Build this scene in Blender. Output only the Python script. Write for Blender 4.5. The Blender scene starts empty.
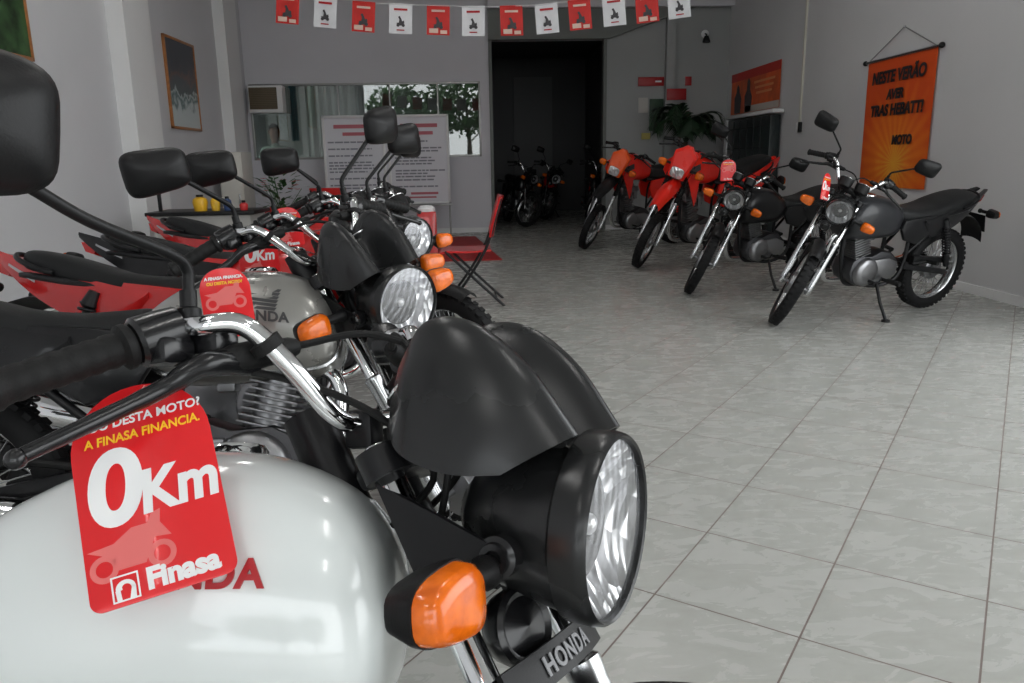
import bpy, bmesh, math, random
from mathutils import Vector, Matrix, Euler

random.seed(7)
PI = math.pi
rad = math.radians
scene = bpy.context.scene
COL = scene.collection

# ------------------------------------------------------------------ camera
H_CAM = 1.13
def camera():
    yaw, pitch, roll = rad(-2.457), rad(13.07), rad(-1.02)
    cy, sy = math.cos(yaw), math.sin(yaw)
    f = Vector((-sy*math.cos(pitch), cy*math.cos(pitch), -math.sin(pitch)))
    r0 = Vector((cy, sy, 0)); u0 = r0.cross(f)
    r = math.cos(roll)*r0 + math.sin(roll)*u0
    u = r.cross(f)
    cd = bpy.data.cameras.new('camera'); co = bpy.data.objects.new('camera', cd)
    COL.objects.link(co)
    cd.sensor_fit = 'HORIZONTAL'; cd.sensor_width = 36.0; cd.lens = 36.0*780/1024
    cd.clip_start = 0.05; cd.clip_end = 300
    m = Matrix((r, u, -f)).transposed().to_4x4()
    m.translation = Vector((0, 0, H_CAM))
    co.matrix_world = m
    scene.camera = co
camera()

# ------------------------------------------------------------------ world and light
SKY = 3.1
LAMP = 24.0      # radiance of the ceiling fluorescent tubes
w = bpy.data.worlds.new('overcast_sky'); scene.world = w
w.use_nodes = True
nt = w.node_tree
bg = nt.nodes['Background']
tc = nt.nodes.new('ShaderNodeTexCoord')
sep = nt.nodes.new('ShaderNodeSeparateXYZ')
ramp = nt.nodes.new('ShaderNodeValToRGB')
nz = nt.nodes.new('ShaderNodeTexNoise'); nz.inputs['Scale'].default_value = 2.2; nz.inputs['Detail'].default_value = 4
mx = nt.nodes.new('ShaderNodeMix'); mx.data_type = 'RGBA'; mx.blend_type = 'MULTIPLY'
nt.links.new(tc.outputs['Generated'], sep.inputs[0])
nt.links.new(sep.outputs['Z'], ramp.inputs[0])
ramp.color_ramp.elements[0].position = 0.0; ramp.color_ramp.elements[0].color = (0.86, 0.88, 0.88, 1)
ramp.color_ramp.elements[1].position = 0.7; ramp.color_ramp.elements[1].color = (0.95, 0.97, .97, 1)
cr = nt.nodes.new('ShaderNodeValToRGB')
cr.color_ramp.elements[0].position = .35; cr.color_ramp.elements[0].color = (.8, .82, .86, 1)
cr.color_ramp.elements[1].position = .65; cr.color_ramp.elements[1].color = (1, 1, 1, 1)
nt.links.new(tc.outputs['Generated'], nz.inputs['Vector'])
nt.links.new(nz.outputs[0], cr.inputs[0])
mx.inputs[0].default_value = 1.0
nt.links.new(ramp.outputs[0], mx.inputs[6]); nt.links.new(cr.outputs[0], mx.inputs[7])
nt.links.new(mx.outputs[2], bg.inputs['Color'])
bg.inputs['Strength'].default_value = SKY

# the open shop front lets the daylight in: a light portal for the sky
def portal(name, loc, rot, sx, sy):
    l = bpy.data.lights.new(name, 'AREA'); l.shape = 'RECTANGLE'; l.size = sx; l.size_y = sy
    l.cycles.is_portal = True
    o = bpy.data.objects.new(name, l); COL.objects.link(o); o.location = loc; o.rotation_euler = rot
OPEN_X0, OPEN_X1, OPEN_Y, OPEN_Z = -3.2, 3.9, -6.0, 4.2
portal('shopfront_daylight', ((OPEN_X0+OPEN_X1)/2, OPEN_Y-.02, OPEN_Z/2), (rad(90), 0, 0), OPEN_X1-OPEN_X0, OPEN_Z)

# the side of the shop is open too, to the right of the viewer
SIDE_Y0, SIDE_Y1, SIDE_Z = -2.2, 4.3, 3.3
portal('side_daylight', (4.05+.22, (SIDE_Y0+SIDE_Y1)/2, SIDE_Z/2), (rad(90), 0, rad(90)), SIDE_Y1-SIDE_Y0, SIDE_Z)

vs = scene.view_settings
vs.view_transform = 'Standard'; vs.look = 'None'; vs.gamma = 1.0; vs.exposure = 0.6
vs.use_curve_mapping = False
scene.cycles.max_bounces = 10; scene.cycles.diffuse_bounces = 5; scene.cycles.glossy_bounces = 5
scene.cycles.transparent_max_bounces = 16
scene.cycles.sample_clamp_indirect = 6.0
scene.cycles.caustics_reflective = False; scene.cycles.caustics_refractive = False

# ------------------------------------------------------------------ materials
MATS = {}
def srgb(r, g, b):
    f = lambda c: (c/255/12.92) if c/255 <= .04045 else ((c/255+.055)/1.055)**2.4
    return (f(r), f(g), f(b), 1)
def mat(name, col, rough=.5, metal=0., coat=0., bump=0., bscale=200., var=0., vscale=8., spec=.5, trans=0., ior=1.45, alpha=1.):
    if name in MATS: return MATS[name]
    m = bpy.data.materials.new(name); m.use_nodes = True
    t = m.node_tree; b = t.nodes['Principled BSDF']
    b.inputs['Base Color'].default_value = col; b.inputs['Roughness'].default_value = rough
    b.inputs['Metallic'].default_value = metal; b.inputs['Coat Weight'].default_value = coat
    b.inputs['Coat Roughness'].default_value = .05
    b.inputs['Specular IOR Level'].default_value = spec
    b.inputs['Transmission Weight'].default_value = trans; b.inputs['IOR'].default_value = ior
    tcn = t.nodes.new('ShaderNodeTexCoord')
    n = t.nodes.new('ShaderNodeTexNoise'); n.inputs['Scale'].default_value = vscale; n.inputs['Detail'].default_value = 5
    t.links.new(tcn.outputs['Object'], n.inputs['Vector'])
    if var > 0:
        r = t.nodes.new('ShaderNodeValToRGB')
        c0 = tuple(max(0, c*(1-var)) for c in col[:3])+(1,); c1 = tuple(min(1, c*(1+var)) for c in col[:3])+(1,)
        r.color_ramp.elements[0].position = .3; r.color_ramp.elements[1].position = .7
        r.color_ramp.elements[0].color = c0; r.color_ramp.elements[1].color = c1
        t.links.new(n.outputs[0], r.inputs[0]); t.links.new(r.outputs[0], b.inputs['Base Color'])
    mr = t.nodes.new('ShaderNodeMapRange')
    mr.inputs['To Min'].default_value = max(0, rough-.06*min(1, rough*4)); mr.inputs['To Max'].default_value = min(1, rough+.06*min(1, rough*4))
    t.links.new(n.outputs[0], mr.inputs['Value']); t.links.new(mr.outputs[0], b.inputs['Roughness'])
    if bump > 0:
        n2 = t.nodes.new('ShaderNodeTexNoise'); n2.inputs['Scale'].default_value = bscale
        t.links.new(tcn.outputs['Object'], n2.inputs['Vector'])
        bp = t.nodes.new('ShaderNodeBump'); bp.inputs['Strength'].default_value = bump; bp.inputs['Distance'].default_value = .002
        t.links.new(n2.outputs[0], bp.inputs['Height']); t.links.new(bp.outputs[0], b.inputs['Normal'])
    MATS[name] = m
    return m

plastic = mat('black_plastic', (.008, .008, .0085, 1), .42, spec=.3, bump=.12, bscale=400)
satin = mat('satin_black_plastic', (.016, .0165, .017, 1), .27, bump=.03, bscale=500)
gloss_black = mat('gloss_black', (.009, .009, .010, 1), .24, coat=.15)
rubber = mat('rubber', (.009, .009, .009, 1), .62, spec=.3, bump=.25, bscale=300)
seat_m = mat('seat_vinyl', (.010, .0105, .011, 1), .5, spec=.3, bump=.3, bscale=350)
tyre_m = mat('tyre_rubber', (.010, .010, .0105, 1), .7, spec=.25, bump=.2, bscale=150)
chrome = mat('chrome', (.86, .87, .88, 1), .06, metal=1)
steel = mat('bright_steel', (.62, .63, .64, 1), .22, metal=1)
alu = mat('cast_aluminium', (.30, .30, .31, 1), .36, metal=1, bump=.15, bscale=250)
alu_dark = mat('dark_aluminium', (.09, .09, .095, 1), .45, metal=1)
frame_m = mat('black_painted_steel', (.008, .008, .009, 1), .36, spec=.35)
amber = mat('amber_lens', (.95, .155, .006, 1), .2, coat=.35, var=.3, vscale=45, trans=.1)
red_lens = mat('red_lens', (.5, .01, .008, 1), .15, coat=.6)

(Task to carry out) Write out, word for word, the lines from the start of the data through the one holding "COL = scene.collection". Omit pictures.

(Result for this exercise)
Build this scene in Blender. Output only the Python script. Write for Blender 4.5. The Blender scene starts empty.
import bpy, bmesh, math, random
from mathutils import Vector, Matrix, Euler

random.seed(7)
PI = math.pi
rad = math.radians
scene = bpy.context.scene
COL = scene.collection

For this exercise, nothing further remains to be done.